Key Scientific Concepts
CHOISE's research embraces three key scientific concepts: three-dimensional hybrid organic-inorganic semiconductor (HOIS) structure, "softness," and Rashba/Dresselhaus splitting.
These concepts accelerate the discovery, understanding, and exploitation of emergent phenomena associated with HOIS systems.
Three-Dimensional HOIS Structure
The prototypical HOIS has a perovskite structure with ABX3 stoichiometry—where A is the organic cation, such as methyl ammonium (CH3NH3+); B is the metal cation, such as Pb; and X is the halide anion. But many opportunities exist with HOIS in non-perovskite structures or with the use of non-typical ABX species. This is a major focus of this Energy Frontier Research Center.
Softness
"Softness" corresponds to dynamical disorder within a lattice whereby ions undergo large and strongly coupled motion (vibration) about their average lattice positions. The soft nature is a distinguishing property that sets HOIS apart from conventional semiconductors, such as silicon (Si) and gallium arsenide (GaAs). In three-dimensional HOIS, the soft nature arises from weak noncovalent bonding—due to large ion size and the confluence of ionic bonding and anti-bonding coupling between lone pair s orbitals of the B cation and the halide's p orbitals. The weak bonds are relatively easy to tilt, vibrate, and break.

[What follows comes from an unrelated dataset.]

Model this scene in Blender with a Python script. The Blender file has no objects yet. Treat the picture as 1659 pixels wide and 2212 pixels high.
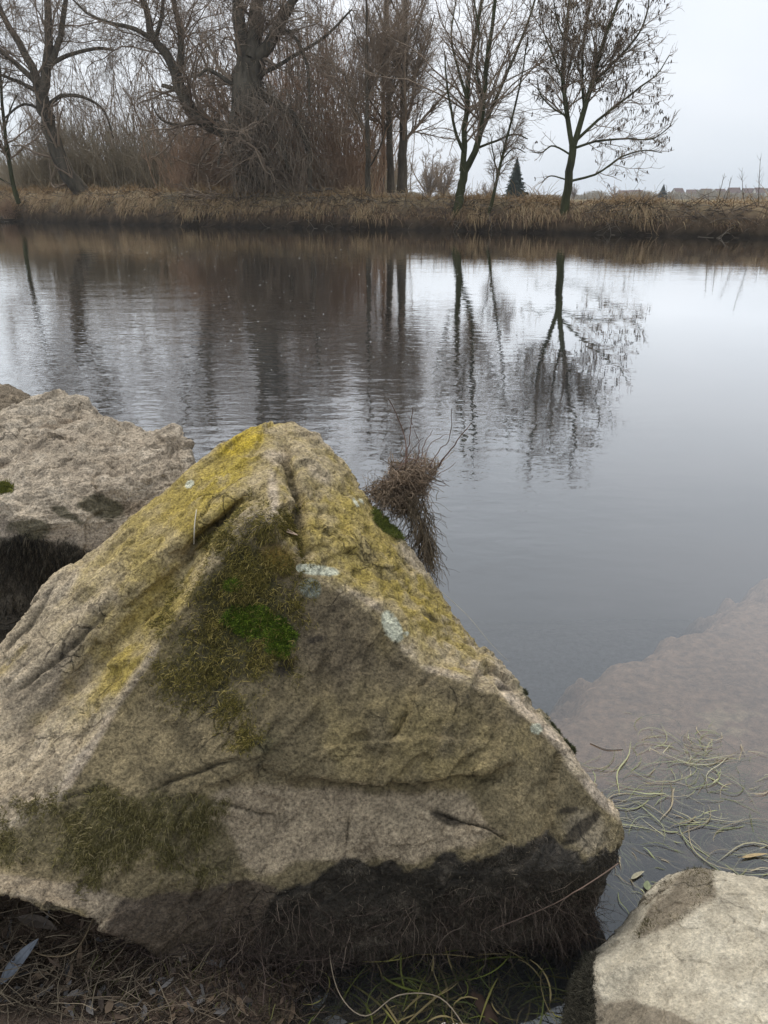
import bpy, math
import numpy as np
from mathutils import Vector
from mathutils.geometry import delaunay_2d_cdt

# ------------------------------------------------------------------ camera, sky, sun, exposure
scene = bpy.context.scene
H = 1.6
PITCH = math.radians(22.8)
F = 1609.0; CX = 829.5; CY = 1106.0          # focal length and centre in the units the place was measured in
cam_d = bpy.data.cameras.new("camera")
cam = bpy.data.objects.new("camera", cam_d)
scene.collection.objects.link(cam)
cam.location = (0, 0, H)
cam.rotation_euler = (math.pi / 2 - PITCH, 0, 0)
cam_d.sensor_fit = 'HORIZONTAL'; cam_d.sensor_width = 36.0; cam_d.lens = 36.0 * F / 1659.0
cam_d.clip_start = 0.05; cam_d.clip_end = 9000
scene.camera = cam

SUN_EL = math.radians(52); SUN_AZ = math.radians(-25)      # azimuth from +Y, positive to +X
world = bpy.data.worlds.new("World"); scene.world = world
world.use_nodes = True
wt = world.node_tree; wt.nodes.clear()
def wn(t): return wt.nodes.new(t)
sky = wn('ShaderNodeTexSky'); sky.sky_type = 'NISHITA'; sky.sun_disc = False
sky.sun_elevation = SUN_EL; sky.sun_rotation = SUN_AZ
sky.air_density = 1.5; sky.dust_density = 4.0
hs = wn('ShaderNodeHueSaturation'); hs.inputs['Saturation'].default_value = 0.45
wt.links.new(sky.outputs[0], hs.inputs['Color'])
tc = wn('ShaderNodeTexCoord')
mp = wn('ShaderNodeMapping'); mp.inputs['Scale'].default_value = (1.0, 1.0, 2.2)
wt.links.new(tc.outputs['Generated'], mp.inputs[0])
cn = wn('ShaderNodeTexNoise'); cn.inputs['Scale'].default_value = 1.6; cn.inputs['Detail'].default_value = 4; cn.inputs['Roughness'].default_value = 0.45
wt.links.new(mp.outputs[0], cn.inputs['Vector'])
cr = wn('ShaderNodeValToRGB')
cr.color_ramp.elements[0].position = 0.33; cr.color_ramp.elements[0].color = (0.62, 0.70, 0.78, 1)
cr.color_ramp.elements[1].position = 0.68; cr.color_ramp.elements[1].color = (0.86, 0.90, 0.97, 1)
wt.links.new(cn.outputs['Fac'], cr.inputs[0])
sc_ = wn('ShaderNodeVectorMath'); sc_.operation = 'SCALE'; sc_.inputs['Scale'].default_value = 7.1
wt.links.new(cr.outputs[0], sc_.inputs[0])
mx = wn('ShaderNodeMix'); mx.data_type = 'RGBA'; mx.inputs[0].default_value = 0.88
wt.links.new(hs.outputs[0], mx.inputs[6]); wt.links.new(sc_.outputs[0], mx.inputs[7])
bg = wn('ShaderNodeBackground'); bg.inputs['Strength'].default_value = 0.10
wt.links.new(mx.outputs[2], bg.inputs[0])
wo = wn('ShaderNodeOutputWorld'); wt.links.new(bg.outputs[0], wo.inputs[0])

sl = bpy.data.lights.new("sun", 'SUN'); sl.energy = 1.5; sl.angle = math.radians(45); sl.color = (1.0, 0.93, 0.82)
so = bpy.data.objects.new("sun", sl); scene.collection.objects.link(so)
sdir = Vector((math.sin(SUN_AZ) * math.cos(SUN_EL), math.cos(SUN_AZ) * math.cos(SUN_EL), math.sin(SUN_EL)))
so.rotation_euler = sdir.to_track_quat('Z', 'Y').to_euler(); so.location = (0, 10, 30)

scene.view_settings.view_transform = 'Standard'; scene.view_settings.look = 'None'
scene.view_settings.exposure = 0.7; scene.view_settings.gamma = 1.0
scene.render.engine = 'CYCLES'
cy = scene.cycles
cy.max_bounces = 6; cy.diffuse_bounces = 2; cy.glossy_bounces = 3; cy.transmission_bounces = 3
cy.transparent_max_bounces = 12; cy.volume_bounces = 0
cy.use_denoising = True
try: cy.denoiser = 'OPENIMAGEDENOISE'; cy.denoising_input_passes = 'RGB_ALBEDO_NORMAL'; cy.denoising_prefilter = 'ACCURATE'
except Exception: pass
cy.caustics_reflective = False; cy.caustics_refractive = False
cy.use_adaptive_sampling = True; cy.adaptive_threshold = 0.015

# ------------------------------------------------------------------ helpers
rng = np.random.default_rng(11)
cp, sp = math.cos(PITCH), math.sin(PITCH)
def tv(v):
    return np.tan(PITCH + np.arctan((np.asarray(v, float) - CY) / F))
def W(u, v, Y):
    """world point at distance Y seen in direction (u, v)"""
    t = tv(v); Y = np.asarray(Y, float)
    d = Y * (cp + t * sp)
    return np.stack([(np.asarray(u, float) - CX) / F * d, Y + 0 * t, H - Y * t], -1)
def W0(u, v, z=0.0):
    return W(u, v, (H - z) / tv(v))
def proj(P):
    P = np.asarray(P, float)
    x, y, z = P[..., 0], P[..., 1], P[..., 2] - H
    d = y * cp - z * sp
    up = y * sp + z * cp
    d = np.where(np.abs(d) < 1e-4, 1e-4, d)
    return CX + F * x / d, CY - F * up / d

def _h(ix, iy, iz, s):
    h = (ix * 374761393 + iy * 668265263 + iz * 1442695041 + s * 2654435761) & 0xFFFFFFFF
    h = ((h ^ (h >> 13)) * 1274126177) & 0xFFFFFFFF
    h = ((h ^ (h >> 16)) * 2246822519) & 0xFFFFFFFF
    return ((h ^ (h >> 15)) & 0xFFFFFF).astype(np.float64) / 0xFFFFFF * 2 - 1
def vnoise(p, seed=0):
    p = np.asarray(p, float)
    i = np.floor(p).astype(np.int64); f = p - i
    w = f * f * f * (f * (f * 6 - 15) + 10)
    r = 0
    for dx in (0, 1):
        for dy in (0, 1):
            for dz in (0, 1):
                ww = (w[:, 0] if dx else 1 - w[:, 0]) * (w[:, 1] if dy else 1 - w[:, 1]) * (w[:, 2] if dz else 1 - w[:, 2])
                r = r + ww * _h(i[:, 0] + dx, i[:, 1] + dy, i[:, 2] + dz, seed)
    return r
def fbm(p, sc, octv=4, seed=0, gain=0.5, ridged=False):
    p = np.asarray(p, float)
    r = 0; a = 1.0; tot = 0
    for o in range(octv):
        n = vnoise(p * sc + 17.3 * o, seed + o)
        if ridged: n = 1 - 2 * np.abs(n)
        r = r + a * n; tot += a; a *= gain; sc *= 2.03
    return r / tot
def sst(a, b, x):
    t = np.clip((x - a) / (b - a), 0, 1); return t * t * (3 - 2 * t)
def lin(r, g, b):
    c = np.array([r, g, b], float) / 255
    return np.where(c <= 0.04045, c / 12.92, ((c + 0.055) / 1.055) ** 2.4)

def mesh(name, V, faces, mat, parent=None, cols=None, smooth=True):
    """faces: list of int arrays (n,3) or (n,4)"""
    if isinstance(faces, np.ndarray): faces = [faces]
    faces = [f for f in faces if len(f)]
    me = bpy.data.meshes.new(name)
    V = np.ascontiguousarray(V, np.float32)
    loops = np.concatenate([f.ravel() for f in faces]).astype(np.int32)
    sizes = np.concatenate([np.full(len(f), f.shape[1], np.int32) for f in faces])
    starts = np.concatenate([[0], np.cumsum(sizes)[:-1]]).astype(np.int32)
    me.vertices.add(len(V)); me.vertices.foreach_set('co', V.ravel())
    me.loops.add(len(loops)); me.loops.foreach_set('vertex_index', loops)
    me.polygons.add(len(sizes)); me.polygons.foreach_set('loop_start', starts)
    try: me.polygons.foreach_set('loop_total', sizes)
    except Exception: pass
    me.polygons.foreach_set('use_smooth', np.full(len(sizes), smooth))
    if cols is not None:
        ca = me.color_attributes.new('Col', 'FLOAT_COLOR', 'POINT')
        c = np.ones((len(V), 4), np.float32); c[:, :cols.shape[1]] = cols
        ca.data.foreach_set('color', c.ravel())
    me.update(calc_edges=True); me.validate()
    me.materials.append(mat)
    o = bpy.data.objects.new(name, me); scene.collection.objects.link(o)
    if parent is not None: o.parent = parent
    return o
def empty(name, loc):
    o = bpy.data.objects.new(name, None); scene.collection.objects.link(o)
    o.location = [float(c) for c in loc]; o.empty_display_size = 0.1
    return o
def tag(o, label=None, cat=None, group=None, kind=None):
    if label: o['label'] = label
    if cat: o['category'] = cat
    if group: o['group'] = group
    if kind: o['kind'] = kind
    return o
def copy_tree(o, parent=None):
    c = o.copy(); scene.collection.objects.link(c); c.parent = parent
    for ch in list(o.children): copy_tree(ch, c)
    return c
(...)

This softness significantly influences the structural, electronic, optical, and defect properties, which leads to emergent properties that include: dynamic behavior, ferroelasticity, ferroelectricity, electrostriction, photostriction, long-lived hot carriers, large polarons, broadband light emission, low recombination rate, and the challenge to extrinsically n- or p-type dope HOIS.

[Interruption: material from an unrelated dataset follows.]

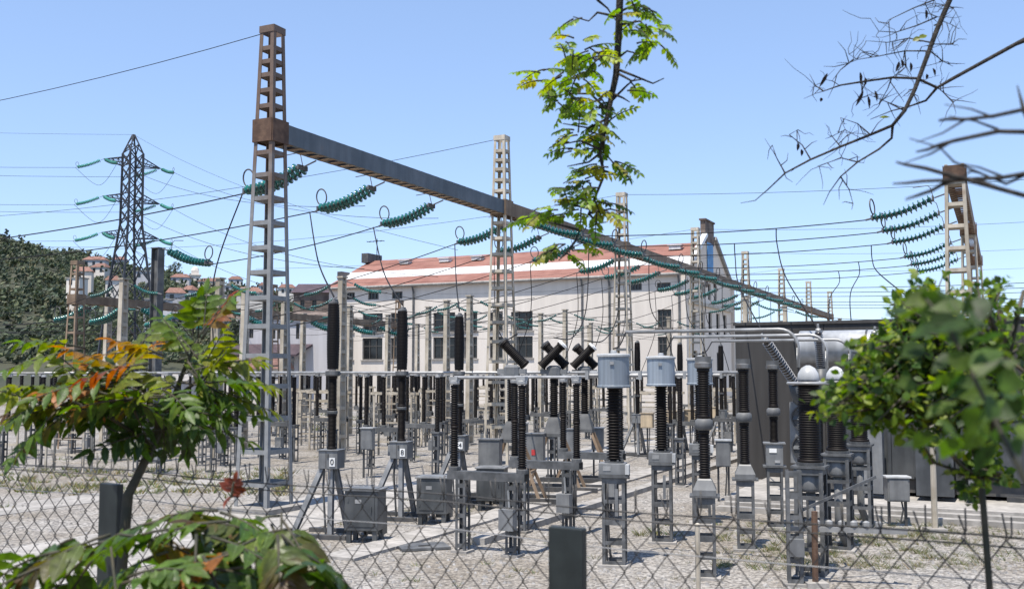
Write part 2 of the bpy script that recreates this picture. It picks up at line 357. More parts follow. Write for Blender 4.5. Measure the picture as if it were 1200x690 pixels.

Physical characteristics include: small phonon energies, Young's moduli, bonding strengths, and ion-migration activation energies, as well as modified point-defect density and structural stability.

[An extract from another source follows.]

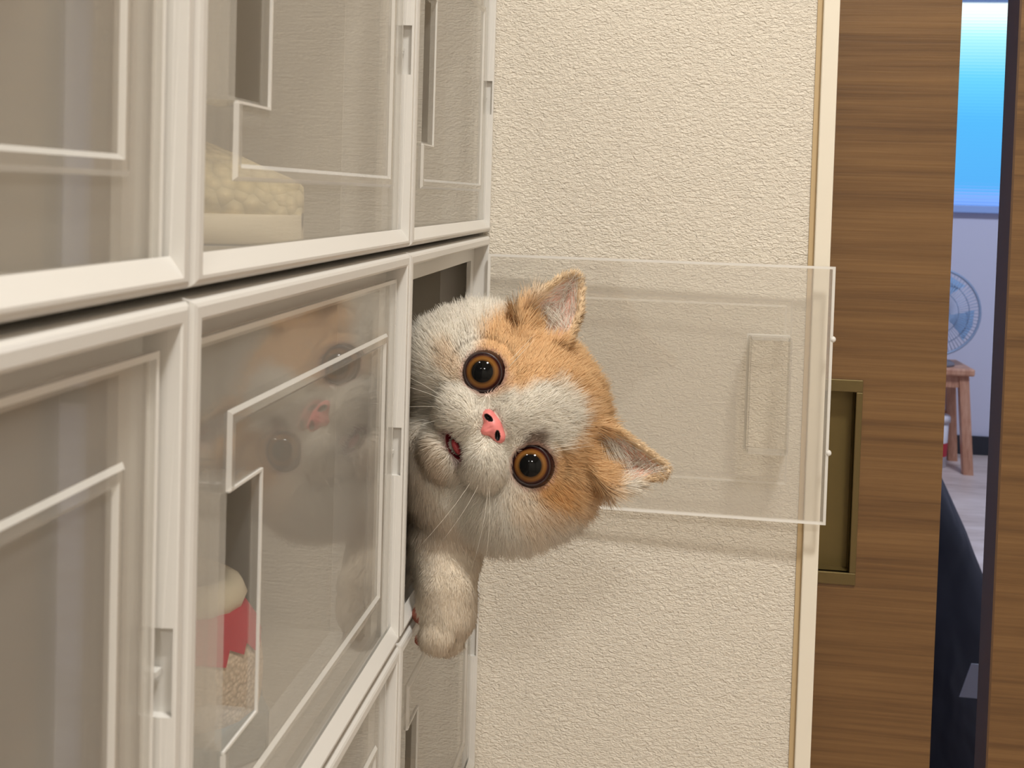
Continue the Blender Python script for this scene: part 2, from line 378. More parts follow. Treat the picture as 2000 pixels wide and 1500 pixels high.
def surface_nets(F, org, h):
    nx, ny, nz = F.shape; S = F < 0
    cnt = np.zeros((nx-1, ny-1, nz-1), np.int8)
    for dx in (0, 1):
        for dy in (0, 1):
            for dz in (0, 1): cnt += S[dx:nx-1+dx, dy:ny-1+dy, dz:nz-1+dz]
    act = (cnt > 0) & (cnt < 8); ijk = np.argwhere(act); ids = np.full(act.shape, -1, np.int64); ids[act] = np.arange(len(ijk))
    acc = np.zeros((len(ijk), 3)); num = np.zeros(len(ijk))
    C = [(a, b, c) for a in (0, 1) for b in (0, 1) for c in (0, 1)]
    for p in C:
        for q in C:
            if p < q and sum(abs(p[k]-q[k]) for k in range(3)) == 1:
                f0 = F[ijk[:, 0]+p[0], ijk[:, 1]+p[1], ijk[:, 2]+p[2]]; f1 = F[ijk[:, 0]+q[0], ijk[:, 1]+q[1], ijk[:, 2]+q[2]]
                c = (f0 < 0) != (f1 < 0); t = np.where(c, f0/np.where(c, f0-f1, 1), 0)
                acc += np.where(c[:, None], np.array(p)+t[:, None]*(np.array(q)-np.array(p)), 0); num += c
    V = org+h*(ijk+acc/num[:, None]); faces = []
    for ax in range(3):
        u, w = [(1, 2), (2, 0), (0, 1)][ax]
        sl0 = [slice(None)]*3; sl1 = [slice(None)]*3; sl0[ax] = slice(0, -1); sl1[ax] = slice(1, None)
        A, B = S[tuple(sl0)], S[tuple(sl1)]
        e = np.argwhere(A != B); e = e[(e[:, u] > 0) & (e[:, w] > 0) & (e[:, u] < F.shape[u]-1) & (e[:, w] < F.shape[w]-1)]
        inside = A[e[:, 0], e[:, 1], e[:, 2]]
        def cell(du, dw):
            k = e.copy(); k[:, u] -= du; k[:, w] -= dw; return ids[k[:, 0], k[:, 1], k[:, 2]]
        q = np.stack([cell(1, 1), cell(0, 1), cell(0, 0), cell(1, 0)], 1)
        q[~inside] = q[~inside][:, ::-1]; faces.append(q)
    return V, np.concatenate(faces)
def np_mesh(name, V, Q, smooth=True):
    me = bpy.data.meshes.new(name); me.vertices.add(len(V)); me.vertices.foreach_set('co', np.asarray(V, np.float32).ravel())
    k = Q.shape[1]; me.loops.add(Q.size); me.loops.foreach_set('vertex_index', Q.astype(np.int32).ravel())
    me.polygons.add(len(Q)); me.polygons.foreach_set('loop_start', np.arange(0, Q.size, k, dtype=np.int32))
    me.update(calc_edges=True)
    if smooth: me.polygons.foreach_set('use_smooth', np.ones(len(Q), bool))
    return me
def set_color(me, name, col):
    at = me.attributes.new(name, 'FLOAT_COLOR', 'POINT'); c4 = np.ones((len(col), 4), np.float32); c4[:, :3] = col
    at.data.foreach_set('color', c4.ravel())

# ------------------------------------------------------------------ the cat
# head frame (a: across the face, b: up over the forehead, c: out of the face), unit = 1/4100 m
EYE_Y = 0.2405
dray = CF+(992-PX)/FPX*CR-(818-PY)/FPX*CU
O3 = CAM+dray*((EYE_Y-CAM[1])/dray[1])
PXM = float((O3-CAM)@CF)/FPX
c_ax = (CAM-O3)/np.linalg.norm(CAM-O3)
up0 = 0.885*CR+0.467*CU; b_ax = up0-c_ax*(up0@c_ax); b_ax /= np.linalg.norm(b_ax); a_ax = np.cross(b_ax, c_ax)
R3 = np.stack([a_ax, b_ax, c_ax])        # rows
def to_h(P): return ((P-O3)@R3.T)/PXM
def to_w(h): return O3+(np.asarray(h, float)*PXM)@R3
EYES = [(-101.0, 0.0), (101.0, 0.0)]
EYE_C, EYE_R = -24.0, 46.0
EAR1 = [(-182, 118), (-200, 190), (-205, 236), (-198, 258), (-185, 265), (-160, 254), (-120, 232), (-76, 180), (-84, 120), (-130, 90)]
EAR2 = [(80, 140), (117, 185), (170, 214), (228, 240), (243, 240), (245, 226), (232, 165), (222, 112), (150, 90), (90, 100)]
def head_sdf(h):
    d = sd_ell(h, (4, 42, -150), (182, 148, 160))
    d = smin(d, sd_ell(h, (2, -15, -62), (150, 112, 72)), 40)
    d = smin(d, sd_ell(h, (-146, -58, -105), (92, 94, 92)), 45)
    d = smin(d, sd_ell(h, (-142, 12, -125), (90, 92, 90)), 40)
    d = smin(d, sd_ell(h, (150, 8, -125), (90, 96, 90)), 40)
    d = smin(d, sd_ell(h, (62, -160, -140), (100, 84, 84)), 40)
    d = smin(d, sd_ell(h, (-20, -165, -140), (90, 70, 80)), 40)
    d = smin(d, sd_ell(h, (146, -68, -100), (92, 94, 92)), 45)
    d = smin(d, sd_ell(h, (-2, -140, -38), (46, 33, 44)), 30)
    d = smin(d, sd_ell(h, (0, 18, -18), (44, 62, 36)), 30)
    d = smin(d, sd_ell(h, (-44, -78, -6), (54, 42, 46)), 20)
    d = smin(d, sd_ell(h, (46, -78, -6), (54, 42, 46)), 20)
    d = smin(d, sd_ell(h, (0, -30, -12), (34, 22, 26)), 14)
    # mouth: the cat's lips are parted on the cheek side
    d = smax(d, -sd_ell(h, (0, -113, 12), (36, 17, 40)), 6)
    d = smax(d, -sd_ell(h, (0, -70, 44), (4, 22, 12)), 5)
    for e in EYES:
        q = h-np.array([e[0], e[1], 0], np.float32)
        r = np.sqrt(q[..., 0]**2+q[..., 1]**2)
        d = smax(d, -np.maximum(r-38.5, -(h[..., 2]+22)), 6)
    return d
def ear_sdf(h, poly, cb):
    s = sd_poly(h[..., 0], h[..., 1], poly); depth = np.clip(-s, 0, 40)
    c0 = cb-depth*0.85+0.12*(h[..., 1]-150)*-1
    return np.maximum(s, np.abs(h[..., 2]-c0)-7.0)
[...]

Rashba/Dresselhaus Splitting
Rashba/Dresselhaus splitting occurs in the presence of spin-orbit coupling and the breaking of inversion symmetry. The Dresselhaus effect is similar to Rashba, but is usually associated with strain-induced asymmetry. Both Rashba and Dresselhaus effects lock the spin character to the linear momentum, thus creating a unique spin texture at the band edges.